Sejak kecil sampai SMP, kepada mereka kami perlakukan sama. Menjadi sedikit agak berbeda ketika SMA. Yenny memang lemah di dalam segala hal. Beda banget dengan kakaknya. Kakaknya maklum, karena itu dia sangat sayang dengan adiknya. Sayang banget Mo sama Yenny,” kata ibunya.
“Kami tahu karakter dan pribadi anak kami. Kami memperlakukan mereka secara berbeda. Kalau adilnya sama. Tapi perhatian yang berbeda.
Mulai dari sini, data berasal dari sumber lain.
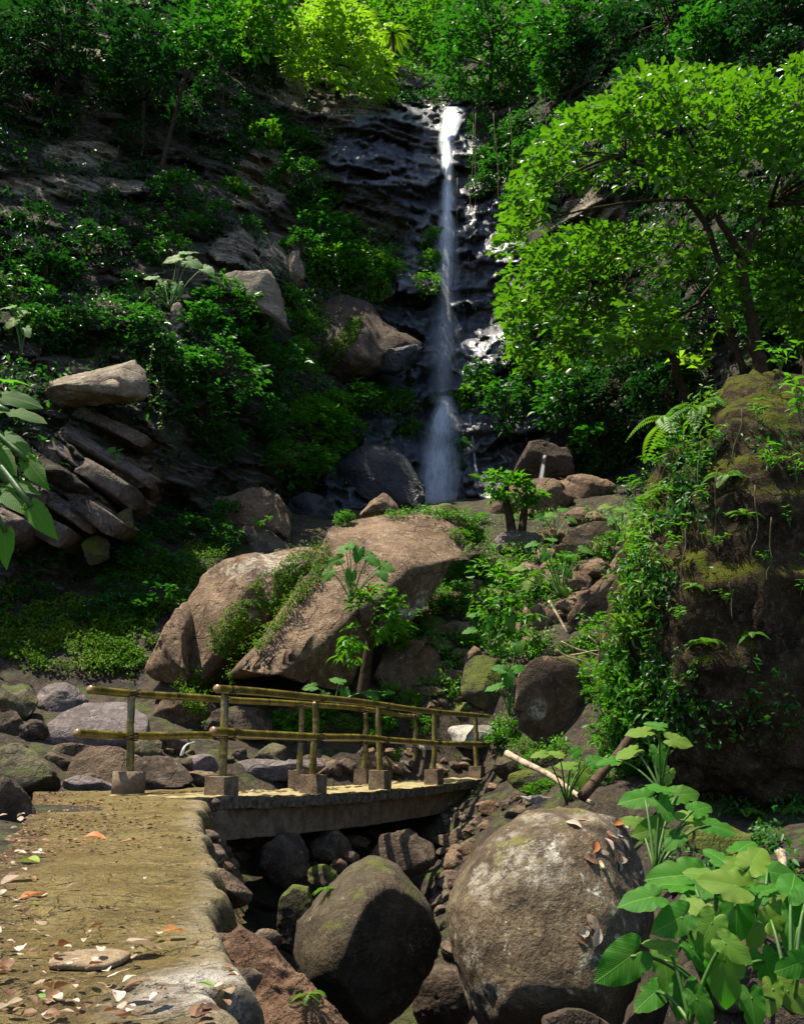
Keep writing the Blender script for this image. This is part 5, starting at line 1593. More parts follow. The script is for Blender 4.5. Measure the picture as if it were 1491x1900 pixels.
tree('jungle_tree', [(1330, 20), (1370, -50), (1540, -50), (1540, 90), (1450, 110), (1380, 90)], (24, 26.5), 260, 8, .28, .45, T_OVAL, M['leaf_dark'], 'dark tree in the upper right corner', [[(1450, 260, 26.5, .12), (1445, 120, 26, .08), (1440, 30, 25.5, .05)]], 320)


def tree_fern(px, py, Y, w, label, seed):
    c = at(px, py, Y); r = w / 2 * float(mpp(py, Y))
    root = empty('tree_fern', c - np.array([0, 0, 3.0]), label, 'tree fern')
    o = link('crown', fern_mesh('tree_fern_crown', seed, 12, 26, M['leaf_yellow'], 1.0), root)
    o.scale = (r, r, r); o.location = (0, 0, 3.0)
    mb = MB(); mb.tube(np.array([[0, 0, -.4], [.05, 0, 1.2], [0, 0, 3.0]]), [.16, .12, .1], 9, 0)
    mb.build('trunk', [M['bark']], root)


tree_fern(668, 30, 38.5, 90, 'tree fern with arching fronds beside the sunlit tree', 401)
tree_fern(728, 62, 40.0, 80, 'tree fern with an upright frond over the stream', 402)
tree_fern(712, 112, 38.0, 70, 'lower tree fern close to the waterfall lip', 403)


def small_tree(trunks, tips, Lf, mat, label, seed, per=8, T=T_OVAL, wf=.42, jitter=.16, ncl=26, flowers=0):
    rng = np.random.default_rng(seed)
    b = at(*trunks[0][0][:3])
    root = empty('small_tree', b, label, 'small tree')
    inv = Matrix.Translation(root.location).inverted()
    mt = MB()
    for tp in trunks:
        pts = np.array([list(at(a, bb, y)) + [r] for a, bb, y, r in tp])
        pts = resample(pts, 14)
        mt.tube(pts[:, :3], pts[:, 3], 8, 0)
    C = []
    for (a, bb, y, sp) in tips:
        c0 = at(a, bb, y)
        C.append(c0 + rng.normal(size=(ncl, 3)) * sp)
    C = np.vstack(C)
    for c in C[::3]:
        k = np.argmin([np.linalg.norm(at(*tp[-1][:3]) - c) for tp in trunks])
        a = at(*trunks[k][-1][:3])
        mt.tube(np.array([a, (a + c) / 2 + [0, 0, .03], c]), [.014, .009, .004], 4, 0)
    o = mt.build('trunk', [M['bark']], root); o.matrix_parent_inverse = inv
    mb = MB(); V, Fx, A = whorls(C, rng, per, Lf, wf, T, .2, C.mean(0), jit=.2); mb.add(V, Fx, 0, A)
    o = mb.build('crown', [mat], root); o.matrix_parent_inverse = inv
    if flowers:
        mb = MB()
        for c in C[rng.choice(len(C), flowers)]:
            V, Fx, A = whorls(c[None] + [[0, -.08, .02]], rng, 6, .05, .5, T_OVAL, 0, jit=.05); mb.add(V, Fx, 0, A)
        o = mb.build('flowers', [M['flower']], root); o.matrix_parent_inverse = inv


M['flower'] = plain_mat('red_petal', (.55, .02, .015), (.7, .06, .03), 10, .5, .3, .1)
small_tree([[(672, 1295, 15.9, .11), (680, 1230, 15.8, .09), (690, 1170, 15.7, .075), (702, 1125, 15.6, .05)], [(686, 1190, 15.7, .05), (665, 1150, 15.5, .03)]],
           [(700, 1110, 15.4, .16), (735, 1118, 15.4, .14), (670, 1105, 15.4, .14), (650, 1200, 15.5, .10), (715, 1150, 15.5, .14)], .22, M['leaf_bright'], 'small red flowered tree with a dark trunk growing in front of the great slab', 501, T=T_LANCE, wf=.34, ncl=9, flowers=9)
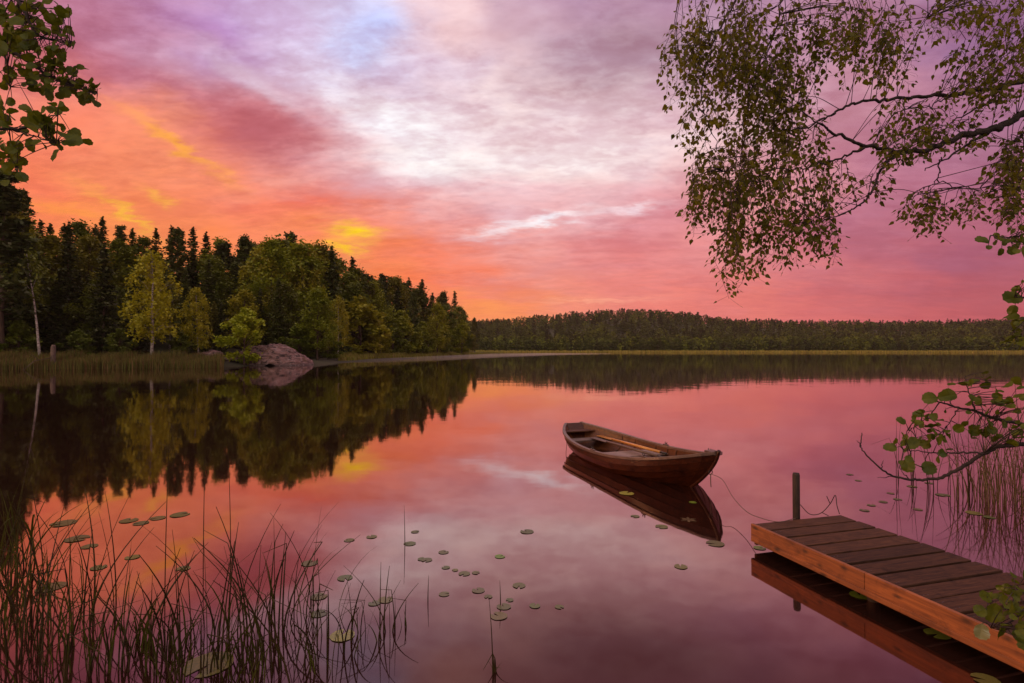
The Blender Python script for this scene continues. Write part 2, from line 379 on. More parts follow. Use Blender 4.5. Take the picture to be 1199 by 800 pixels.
def bark(name, c0, c1, scale, sc, rough=.85):
    m, t, o = mat(name); tc = N(t, 'ShaderNodeTexCoord'); mp = N(t, 'ShaderNodeMapping'); mp.inputs['Scale'].default_value = sc
    t.links.new(tc.outputs['Object'], mp.inputs['Vector']); n = noise(t, mp.outputs[0], scale, 5, .65)
    principled(t, o, ramp(t, n.outputs[0], [(.35, c0), (.62, c1)]), rough, n.outputs[0], .5, .02); return m
MAT['bark'] = bark('conifer bark', (.035, .02, .013), (.10, .055, .035), 5, (1, 1, .3))
MAT['birch_bark'] = bark('birch bark', (.05, .035, .03), (.5, .42, .38), 3.2, (1, 1, 2.6))
MAT['twig'] = bark('dark birch limb', (.016, .010, .009), (.05, .03, .025), 14, (1, 1, 1))
MAT['stump'] = bark('bleached stump', (.05, .03, .024), (.15, .095, .075), 7, (1, 1, .3))
def rock_mat():
    m, t, o = mat('red granite'); L = t.links.new
    tc = N(t, 'ShaderNodeTexCoord'); n = noise(t, tc.outputs['Object'], 1.1, 8, .62, .5)
    mp = N(t, 'ShaderNodeMapping'); mp.inputs['Scale'].default_value = (.5, .5, 2.2); mp.inputs['Rotation'].default_value = (.1, .25, 0); L(tc.outputs['Object'], mp.inputs['Vector'])
    v = noise(t, mp.outputs[0], 1.6, 6, .6, 1.2)
    c = ramp(t, n.outputs[0], [(.3, (.07, .032, .028)), (.5, (.19, .10, .09)), (.68, (.28, .175, .165))])
    c = mixc(t, ramp(t, v.outputs[0], [(.42, (1, 1, 1)), (.49, (0, 0, 0))]), c, (.025, .012, .011))
    moss = noise(t, tc.outputs['Object'], .7, 5, .6)
    c = mixc(t, ramp(t, moss.outputs[0], [(.56, (0, 0, 0)), (.66, (.8, .8, .8))]), c, (.11, .055, .025))
    sx = N(t, 'ShaderNodeSeparateXYZ'); L(tc.outputs['Object'], sx.inputs[0])
    wet = N(t, 'ShaderNodeMapRange'); L(M(t, 'MULTIPLY_ADD', n.outputs[0], -.5, sx.outputs[2]), wet.inputs[0]); wet.inputs[1].default_value = .18; wet.inputs[2].default_value = .42; wet.inputs[3].default_value = .8; wet.inputs[4].default_value = 0
    c = mixc(t, wet.outputs[0], c, (.03, .018, .018))
    lic = noise(t, tc.outputs['Object'], 3.4, 6, .7); c = mixc(t, ramp(t, lic.outputs[0], [(.56, (0, 0, 0)), (.62, (.7, .7, .7))]), c, (.26, .21, .20))
    principled(t, o, c, .8, v.outputs[0], .9, .2); return m
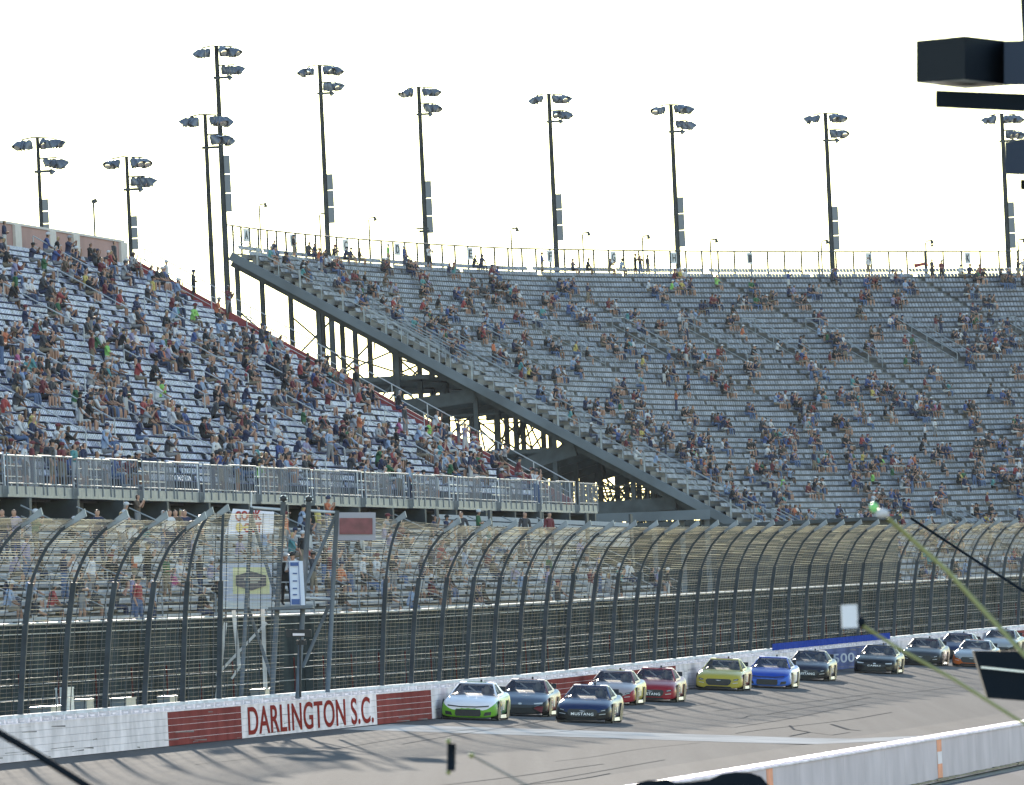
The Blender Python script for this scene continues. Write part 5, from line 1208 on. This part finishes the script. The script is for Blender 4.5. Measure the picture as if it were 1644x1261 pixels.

Si kecil lebih membutuhkan support daripada kakaknya. Tingkat kedewasaan ya juga berbeda dan reaksi bagaimana mengatasi kesulitan juga tidak sama.
Kami selalu mengatakan kepada kedua puteri kami tidak ada anak emas. Semua anak mama; semua anak papa mama. Tetapi pribadi kalian berbeda tidak boleh iri; juga tidak boleh bertengkar tidak boleh merebutkan hal-hal yang sepele. Papa mama sayang pada kalian berdua. Sama.
“Mami, kasihan dedek. Mami perhatikan dedek aja. Saya bisa mengatur sendiri. Dedek yang butuh support lebih Mi”. Itu Mo yang selalu dikatakan Yola.
Sejak kecil mereka selalu bersama. Bahkan sampe sekarang. Sudah besar pun kalau kakaknya pulang selalu tidur bersama. Satu ranjang lagi. Tidak mau dipisahkan. Kadang malah kami berempat satu kamar.
Terhadap ragi Farisi Yesus berkata, “Dapatkah sahabat-sahabat mempelai laki-laki berdukacita selama mempelai itu bersama mereka?” ay 15a.
Yesaya pun menulis salah satu unsur berpuasa, “Janganlah menyembunyikan diri terhadap saudaramu sendiri.” ay 7c.
Tuhan, nyalakan api kasih-Mu dalam diriku bagi sesamaku. Amin.